2001年の本格参戦から順調にキャリアを重ね、ツアー通算8勝をあげながら、ぱたりと勝てなくなったこの3年間。まったくチャンスがなかったわけではなかった。昨年は5月の三菱ダイヤモンドカップでプレーオフの末に兼本貴司に敗れ、8月のサン・クロレラ クラシックでは大接戦の末に、石川に敗れた。
「でも僕もベストプレーの2位だったし、ちっとも悔しくなかったよ」と、あっけらかんと振り返る明るい性格は、日本にも根強いファンが多い。
「BJ!」と、ジョーンズを気さくに愛称で呼び、「ファイト!」とか、「頑張れ」とかのギャラリーの大声援を力に変えて、いつでもどこでも“ホーム”のような雰囲気で戦える。それが、彼の何よりの強みだ。
本人も認める「練習嫌い」。休みなく試合に出続けるのも苦手だ。今年は8月に思い切って、6週間の休みを取った。
季節が逆の豪州で言えば、「ウィンターバケーション」は、3歳になる長男キリンくんとクイーンズランドでスキーを楽しみ、「練習は毎週水曜日だけ」と、徹底してリフレッシュ。

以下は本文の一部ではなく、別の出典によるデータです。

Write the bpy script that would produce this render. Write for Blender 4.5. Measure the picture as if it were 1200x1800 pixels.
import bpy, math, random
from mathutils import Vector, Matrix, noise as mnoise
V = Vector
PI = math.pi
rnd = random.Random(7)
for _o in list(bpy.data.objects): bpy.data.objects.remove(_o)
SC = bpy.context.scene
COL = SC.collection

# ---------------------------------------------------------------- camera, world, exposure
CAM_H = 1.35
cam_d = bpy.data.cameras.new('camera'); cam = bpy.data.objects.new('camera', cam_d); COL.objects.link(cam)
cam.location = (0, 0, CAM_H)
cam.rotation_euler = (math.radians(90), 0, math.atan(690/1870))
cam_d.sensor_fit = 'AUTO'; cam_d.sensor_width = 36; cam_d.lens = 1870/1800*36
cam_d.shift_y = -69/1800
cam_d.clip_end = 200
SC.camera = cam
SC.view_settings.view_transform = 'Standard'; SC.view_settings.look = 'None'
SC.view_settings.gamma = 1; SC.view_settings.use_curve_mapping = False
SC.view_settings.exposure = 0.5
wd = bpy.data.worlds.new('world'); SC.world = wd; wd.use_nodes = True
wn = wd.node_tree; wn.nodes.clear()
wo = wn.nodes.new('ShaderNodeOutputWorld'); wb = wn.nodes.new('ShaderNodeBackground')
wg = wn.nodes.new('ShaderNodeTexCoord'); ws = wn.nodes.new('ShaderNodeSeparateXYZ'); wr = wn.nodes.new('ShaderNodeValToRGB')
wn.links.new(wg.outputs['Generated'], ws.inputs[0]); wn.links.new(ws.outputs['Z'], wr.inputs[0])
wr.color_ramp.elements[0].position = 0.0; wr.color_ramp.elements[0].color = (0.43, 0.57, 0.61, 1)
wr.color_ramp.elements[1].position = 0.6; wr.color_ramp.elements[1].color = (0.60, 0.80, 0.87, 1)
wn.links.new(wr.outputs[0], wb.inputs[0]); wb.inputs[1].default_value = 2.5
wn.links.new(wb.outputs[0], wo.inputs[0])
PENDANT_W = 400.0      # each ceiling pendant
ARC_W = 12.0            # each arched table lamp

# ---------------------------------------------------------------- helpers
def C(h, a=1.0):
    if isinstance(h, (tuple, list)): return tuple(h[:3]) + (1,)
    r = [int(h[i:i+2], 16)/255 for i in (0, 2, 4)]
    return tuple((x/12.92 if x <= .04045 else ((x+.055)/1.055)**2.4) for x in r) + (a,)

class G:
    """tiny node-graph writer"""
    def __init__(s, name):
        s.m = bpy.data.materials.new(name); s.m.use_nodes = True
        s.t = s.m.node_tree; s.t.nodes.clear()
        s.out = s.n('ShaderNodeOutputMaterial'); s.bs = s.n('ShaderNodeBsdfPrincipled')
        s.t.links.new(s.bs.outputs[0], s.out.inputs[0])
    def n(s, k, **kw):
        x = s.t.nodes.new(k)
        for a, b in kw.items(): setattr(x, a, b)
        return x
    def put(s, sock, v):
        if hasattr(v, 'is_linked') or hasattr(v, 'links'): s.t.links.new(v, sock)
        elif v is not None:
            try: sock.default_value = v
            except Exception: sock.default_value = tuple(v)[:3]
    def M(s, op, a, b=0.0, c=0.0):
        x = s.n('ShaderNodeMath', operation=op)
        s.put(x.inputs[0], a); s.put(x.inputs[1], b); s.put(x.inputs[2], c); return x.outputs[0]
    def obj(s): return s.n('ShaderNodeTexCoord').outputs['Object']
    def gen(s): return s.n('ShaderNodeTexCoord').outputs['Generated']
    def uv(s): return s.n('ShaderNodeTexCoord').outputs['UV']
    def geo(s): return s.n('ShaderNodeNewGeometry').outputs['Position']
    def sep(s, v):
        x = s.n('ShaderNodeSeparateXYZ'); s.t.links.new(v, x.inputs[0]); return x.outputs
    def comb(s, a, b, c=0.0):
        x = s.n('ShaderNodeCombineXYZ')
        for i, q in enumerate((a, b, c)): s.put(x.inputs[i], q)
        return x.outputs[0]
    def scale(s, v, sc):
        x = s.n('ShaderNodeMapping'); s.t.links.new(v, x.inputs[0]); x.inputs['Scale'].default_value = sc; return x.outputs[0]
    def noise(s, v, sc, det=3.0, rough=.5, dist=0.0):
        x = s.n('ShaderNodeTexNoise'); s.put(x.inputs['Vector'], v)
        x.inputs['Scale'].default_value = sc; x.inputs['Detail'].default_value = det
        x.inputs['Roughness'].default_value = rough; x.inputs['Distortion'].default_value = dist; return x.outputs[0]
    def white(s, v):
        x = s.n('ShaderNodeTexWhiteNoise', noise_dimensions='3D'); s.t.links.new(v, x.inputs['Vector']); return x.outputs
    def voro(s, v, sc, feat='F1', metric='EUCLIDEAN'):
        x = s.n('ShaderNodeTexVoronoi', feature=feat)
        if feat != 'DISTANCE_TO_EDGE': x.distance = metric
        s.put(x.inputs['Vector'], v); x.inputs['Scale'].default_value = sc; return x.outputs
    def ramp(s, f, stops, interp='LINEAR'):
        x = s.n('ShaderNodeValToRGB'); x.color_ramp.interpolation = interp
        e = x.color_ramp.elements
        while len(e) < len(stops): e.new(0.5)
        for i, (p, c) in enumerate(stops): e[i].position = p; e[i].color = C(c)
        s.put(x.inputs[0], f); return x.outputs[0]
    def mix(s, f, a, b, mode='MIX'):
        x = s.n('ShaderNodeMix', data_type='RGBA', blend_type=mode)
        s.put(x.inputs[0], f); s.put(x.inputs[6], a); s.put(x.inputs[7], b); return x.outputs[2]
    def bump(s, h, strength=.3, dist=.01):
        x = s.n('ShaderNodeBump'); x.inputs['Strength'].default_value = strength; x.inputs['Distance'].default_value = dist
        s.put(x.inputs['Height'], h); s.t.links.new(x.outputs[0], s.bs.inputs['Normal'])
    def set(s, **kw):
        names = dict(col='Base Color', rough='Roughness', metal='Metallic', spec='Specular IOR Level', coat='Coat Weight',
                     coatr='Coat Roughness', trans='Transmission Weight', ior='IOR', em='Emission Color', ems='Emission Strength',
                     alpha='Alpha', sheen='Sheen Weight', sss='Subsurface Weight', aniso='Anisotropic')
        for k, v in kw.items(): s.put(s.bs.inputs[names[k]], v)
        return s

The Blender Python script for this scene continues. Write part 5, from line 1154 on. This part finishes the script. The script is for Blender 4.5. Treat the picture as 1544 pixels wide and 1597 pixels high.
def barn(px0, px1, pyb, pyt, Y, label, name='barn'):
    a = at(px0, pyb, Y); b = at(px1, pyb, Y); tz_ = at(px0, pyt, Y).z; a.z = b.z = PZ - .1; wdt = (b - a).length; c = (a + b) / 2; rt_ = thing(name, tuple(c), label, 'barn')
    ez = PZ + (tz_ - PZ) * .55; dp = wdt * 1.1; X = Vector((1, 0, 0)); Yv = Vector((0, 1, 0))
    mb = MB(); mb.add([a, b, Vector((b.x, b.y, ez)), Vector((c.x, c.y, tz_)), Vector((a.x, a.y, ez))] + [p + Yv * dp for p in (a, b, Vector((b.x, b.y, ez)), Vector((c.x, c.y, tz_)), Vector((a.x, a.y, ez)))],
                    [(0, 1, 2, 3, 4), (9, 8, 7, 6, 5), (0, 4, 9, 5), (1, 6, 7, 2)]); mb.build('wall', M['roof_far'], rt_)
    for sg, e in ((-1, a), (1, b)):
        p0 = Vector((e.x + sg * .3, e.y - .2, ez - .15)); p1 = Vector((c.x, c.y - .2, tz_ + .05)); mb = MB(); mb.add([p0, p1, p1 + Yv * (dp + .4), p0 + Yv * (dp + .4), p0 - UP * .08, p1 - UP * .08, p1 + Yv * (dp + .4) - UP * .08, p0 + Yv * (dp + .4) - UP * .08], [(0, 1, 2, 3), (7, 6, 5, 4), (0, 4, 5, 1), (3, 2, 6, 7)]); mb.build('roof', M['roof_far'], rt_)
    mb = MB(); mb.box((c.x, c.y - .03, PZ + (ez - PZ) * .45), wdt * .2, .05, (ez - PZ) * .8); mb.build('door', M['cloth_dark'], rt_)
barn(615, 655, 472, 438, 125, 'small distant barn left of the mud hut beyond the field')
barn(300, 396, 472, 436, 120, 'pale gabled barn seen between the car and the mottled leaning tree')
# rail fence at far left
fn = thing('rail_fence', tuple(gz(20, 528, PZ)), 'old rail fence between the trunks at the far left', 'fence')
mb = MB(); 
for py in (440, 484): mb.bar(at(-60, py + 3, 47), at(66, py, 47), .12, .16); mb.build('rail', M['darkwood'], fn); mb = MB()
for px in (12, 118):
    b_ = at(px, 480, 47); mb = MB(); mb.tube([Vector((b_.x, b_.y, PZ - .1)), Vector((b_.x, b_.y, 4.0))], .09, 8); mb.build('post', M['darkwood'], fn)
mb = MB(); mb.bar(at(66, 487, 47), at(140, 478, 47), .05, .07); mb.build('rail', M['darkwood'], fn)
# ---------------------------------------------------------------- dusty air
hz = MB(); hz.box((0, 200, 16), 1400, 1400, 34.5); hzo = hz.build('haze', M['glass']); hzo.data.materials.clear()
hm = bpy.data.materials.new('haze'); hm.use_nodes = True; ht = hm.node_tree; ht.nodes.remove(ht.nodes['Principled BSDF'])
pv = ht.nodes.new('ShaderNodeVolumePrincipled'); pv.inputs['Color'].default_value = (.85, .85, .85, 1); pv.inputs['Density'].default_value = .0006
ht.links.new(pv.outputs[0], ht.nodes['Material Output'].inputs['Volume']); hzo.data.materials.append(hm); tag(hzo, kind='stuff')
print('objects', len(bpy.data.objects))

そして、舞い戻った復帰第2戦に結果を出して、長期休暇の効果を証明してみせた。
アジアと日本ツアーに賞金が加算される今大会は、同時に両ツアーのシード権が得られる。アジアンツアーの広報からこの先の予定を聞かれたが、済まなそうに首を振る。
「多分アジアはオフに、何試合か出るくらい。僕の主戦場はここだよ。だって、日本ツアーが大好きなんだ!」。
陽気なだけではない。めっぽう強いオージーが、帰ってきた。